Extracted records
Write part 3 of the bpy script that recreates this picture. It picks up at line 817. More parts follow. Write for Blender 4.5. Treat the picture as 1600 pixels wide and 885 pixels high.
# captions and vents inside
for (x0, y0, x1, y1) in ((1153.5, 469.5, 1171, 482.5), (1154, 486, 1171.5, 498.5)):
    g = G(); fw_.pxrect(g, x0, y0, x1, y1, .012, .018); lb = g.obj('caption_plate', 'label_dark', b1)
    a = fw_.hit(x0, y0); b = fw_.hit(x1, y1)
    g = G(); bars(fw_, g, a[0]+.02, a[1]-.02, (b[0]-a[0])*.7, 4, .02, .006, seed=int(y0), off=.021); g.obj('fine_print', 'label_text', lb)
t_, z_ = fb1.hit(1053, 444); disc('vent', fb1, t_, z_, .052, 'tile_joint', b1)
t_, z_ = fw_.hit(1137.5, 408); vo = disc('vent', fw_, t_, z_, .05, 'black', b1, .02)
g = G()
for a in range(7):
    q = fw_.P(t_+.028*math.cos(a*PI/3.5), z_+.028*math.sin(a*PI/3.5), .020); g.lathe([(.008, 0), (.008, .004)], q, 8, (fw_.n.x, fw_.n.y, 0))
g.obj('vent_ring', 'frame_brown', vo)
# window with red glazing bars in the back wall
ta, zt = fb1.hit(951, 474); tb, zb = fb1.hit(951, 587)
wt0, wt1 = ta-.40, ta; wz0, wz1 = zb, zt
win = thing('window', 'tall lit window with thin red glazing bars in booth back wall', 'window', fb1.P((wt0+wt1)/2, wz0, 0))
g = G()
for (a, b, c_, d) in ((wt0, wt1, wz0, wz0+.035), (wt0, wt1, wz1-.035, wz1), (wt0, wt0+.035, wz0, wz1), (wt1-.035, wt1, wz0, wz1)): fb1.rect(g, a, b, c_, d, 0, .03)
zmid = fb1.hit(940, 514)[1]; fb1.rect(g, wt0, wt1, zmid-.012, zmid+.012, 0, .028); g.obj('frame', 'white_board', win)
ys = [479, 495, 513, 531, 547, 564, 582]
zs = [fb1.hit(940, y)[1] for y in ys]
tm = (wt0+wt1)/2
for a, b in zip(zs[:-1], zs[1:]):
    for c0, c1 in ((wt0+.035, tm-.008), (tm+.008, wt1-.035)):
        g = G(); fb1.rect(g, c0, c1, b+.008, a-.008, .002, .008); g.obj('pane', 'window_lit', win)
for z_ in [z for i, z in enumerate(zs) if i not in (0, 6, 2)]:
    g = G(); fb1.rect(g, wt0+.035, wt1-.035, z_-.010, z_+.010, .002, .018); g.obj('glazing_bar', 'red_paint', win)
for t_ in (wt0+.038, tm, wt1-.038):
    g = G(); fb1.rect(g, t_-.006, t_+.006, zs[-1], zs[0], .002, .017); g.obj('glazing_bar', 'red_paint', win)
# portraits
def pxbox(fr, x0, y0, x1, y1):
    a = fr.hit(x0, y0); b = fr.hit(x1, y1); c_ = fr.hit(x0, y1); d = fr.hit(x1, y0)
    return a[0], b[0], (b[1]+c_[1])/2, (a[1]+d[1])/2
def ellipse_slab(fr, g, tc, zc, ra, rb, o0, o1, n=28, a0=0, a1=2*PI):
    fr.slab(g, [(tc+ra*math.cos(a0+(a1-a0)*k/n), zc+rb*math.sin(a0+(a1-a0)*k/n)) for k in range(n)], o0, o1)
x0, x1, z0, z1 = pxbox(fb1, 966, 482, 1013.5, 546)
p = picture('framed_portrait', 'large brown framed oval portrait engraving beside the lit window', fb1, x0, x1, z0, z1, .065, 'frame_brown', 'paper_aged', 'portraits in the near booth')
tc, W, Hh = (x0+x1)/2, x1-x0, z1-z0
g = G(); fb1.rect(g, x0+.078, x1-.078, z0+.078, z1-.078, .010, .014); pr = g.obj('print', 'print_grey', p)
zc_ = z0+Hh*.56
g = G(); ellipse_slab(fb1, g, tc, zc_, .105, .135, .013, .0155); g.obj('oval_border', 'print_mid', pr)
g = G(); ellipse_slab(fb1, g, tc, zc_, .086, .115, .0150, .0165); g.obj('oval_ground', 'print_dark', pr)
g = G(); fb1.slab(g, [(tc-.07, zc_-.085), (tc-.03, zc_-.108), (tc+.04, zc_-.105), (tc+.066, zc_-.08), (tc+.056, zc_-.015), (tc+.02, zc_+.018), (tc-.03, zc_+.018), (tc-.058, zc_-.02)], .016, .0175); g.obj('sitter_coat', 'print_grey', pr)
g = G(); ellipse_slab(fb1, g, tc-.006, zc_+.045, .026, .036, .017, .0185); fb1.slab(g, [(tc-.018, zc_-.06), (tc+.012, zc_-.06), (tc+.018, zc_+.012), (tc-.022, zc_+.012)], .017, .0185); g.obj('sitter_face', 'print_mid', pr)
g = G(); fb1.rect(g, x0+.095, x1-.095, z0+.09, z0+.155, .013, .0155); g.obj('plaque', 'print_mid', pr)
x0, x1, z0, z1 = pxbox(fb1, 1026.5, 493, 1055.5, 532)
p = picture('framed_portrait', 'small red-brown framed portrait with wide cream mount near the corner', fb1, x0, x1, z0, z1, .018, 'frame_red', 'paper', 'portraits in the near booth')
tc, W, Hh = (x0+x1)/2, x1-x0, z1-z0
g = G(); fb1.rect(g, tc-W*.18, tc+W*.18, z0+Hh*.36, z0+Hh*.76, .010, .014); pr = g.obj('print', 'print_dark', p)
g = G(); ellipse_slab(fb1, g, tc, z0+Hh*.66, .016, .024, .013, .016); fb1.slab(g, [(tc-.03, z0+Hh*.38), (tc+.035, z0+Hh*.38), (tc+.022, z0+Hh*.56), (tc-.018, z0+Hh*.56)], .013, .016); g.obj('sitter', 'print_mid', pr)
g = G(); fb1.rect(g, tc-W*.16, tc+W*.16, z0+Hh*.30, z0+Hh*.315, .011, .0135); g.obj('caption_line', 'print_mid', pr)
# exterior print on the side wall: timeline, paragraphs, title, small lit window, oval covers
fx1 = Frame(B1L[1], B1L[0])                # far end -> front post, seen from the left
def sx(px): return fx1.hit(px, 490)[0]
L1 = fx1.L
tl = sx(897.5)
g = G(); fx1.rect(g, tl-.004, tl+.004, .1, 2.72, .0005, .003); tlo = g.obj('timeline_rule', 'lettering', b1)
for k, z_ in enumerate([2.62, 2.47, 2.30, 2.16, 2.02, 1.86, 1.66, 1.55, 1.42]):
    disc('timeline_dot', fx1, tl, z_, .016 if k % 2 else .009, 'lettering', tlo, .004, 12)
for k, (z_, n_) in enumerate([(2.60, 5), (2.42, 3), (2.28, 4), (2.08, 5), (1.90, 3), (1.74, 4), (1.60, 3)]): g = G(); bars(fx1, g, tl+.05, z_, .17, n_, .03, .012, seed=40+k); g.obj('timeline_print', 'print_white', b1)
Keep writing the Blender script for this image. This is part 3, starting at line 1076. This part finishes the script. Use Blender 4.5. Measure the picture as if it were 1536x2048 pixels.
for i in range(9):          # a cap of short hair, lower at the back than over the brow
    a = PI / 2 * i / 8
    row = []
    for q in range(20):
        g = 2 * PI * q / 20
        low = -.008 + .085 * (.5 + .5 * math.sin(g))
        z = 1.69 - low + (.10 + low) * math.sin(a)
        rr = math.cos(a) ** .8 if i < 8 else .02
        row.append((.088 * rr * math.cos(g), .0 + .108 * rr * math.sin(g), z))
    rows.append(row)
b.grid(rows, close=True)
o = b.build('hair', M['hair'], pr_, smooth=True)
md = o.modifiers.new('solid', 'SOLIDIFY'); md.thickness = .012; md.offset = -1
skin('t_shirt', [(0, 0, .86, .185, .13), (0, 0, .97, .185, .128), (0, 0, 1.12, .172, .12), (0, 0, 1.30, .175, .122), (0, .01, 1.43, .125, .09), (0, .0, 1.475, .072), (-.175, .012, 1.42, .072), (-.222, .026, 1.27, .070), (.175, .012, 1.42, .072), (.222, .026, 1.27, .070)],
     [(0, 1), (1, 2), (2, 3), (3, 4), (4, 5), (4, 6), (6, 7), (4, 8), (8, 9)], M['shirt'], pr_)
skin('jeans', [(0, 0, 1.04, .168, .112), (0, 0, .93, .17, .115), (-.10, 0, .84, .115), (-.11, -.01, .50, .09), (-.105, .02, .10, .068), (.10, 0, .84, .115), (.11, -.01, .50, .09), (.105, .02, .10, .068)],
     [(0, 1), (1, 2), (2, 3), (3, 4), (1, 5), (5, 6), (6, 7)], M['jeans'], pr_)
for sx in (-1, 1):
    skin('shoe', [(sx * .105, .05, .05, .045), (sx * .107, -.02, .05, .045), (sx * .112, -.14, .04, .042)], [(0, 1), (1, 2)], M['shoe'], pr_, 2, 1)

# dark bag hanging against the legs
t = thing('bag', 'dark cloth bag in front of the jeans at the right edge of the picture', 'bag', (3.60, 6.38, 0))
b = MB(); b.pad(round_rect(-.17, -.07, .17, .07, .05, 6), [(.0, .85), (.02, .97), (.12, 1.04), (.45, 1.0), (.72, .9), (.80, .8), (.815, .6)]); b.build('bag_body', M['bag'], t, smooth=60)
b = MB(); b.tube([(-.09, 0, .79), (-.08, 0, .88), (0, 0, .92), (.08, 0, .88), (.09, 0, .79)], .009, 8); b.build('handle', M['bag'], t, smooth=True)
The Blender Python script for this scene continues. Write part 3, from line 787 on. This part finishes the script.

* _What the task asks_
Scan the lines for the string "finishes". Copy out each line that matches.

* _Solution for this task_
Keep writing the Blender script for this image. This is part 3, starting at line 1076. This part finishes the script. Use Blender 4.5. Measure the picture as if it were 1536x2048 pixels.
The Blender Python script for this scene continues. Write part 3, from line 787 on. This part finishes the script.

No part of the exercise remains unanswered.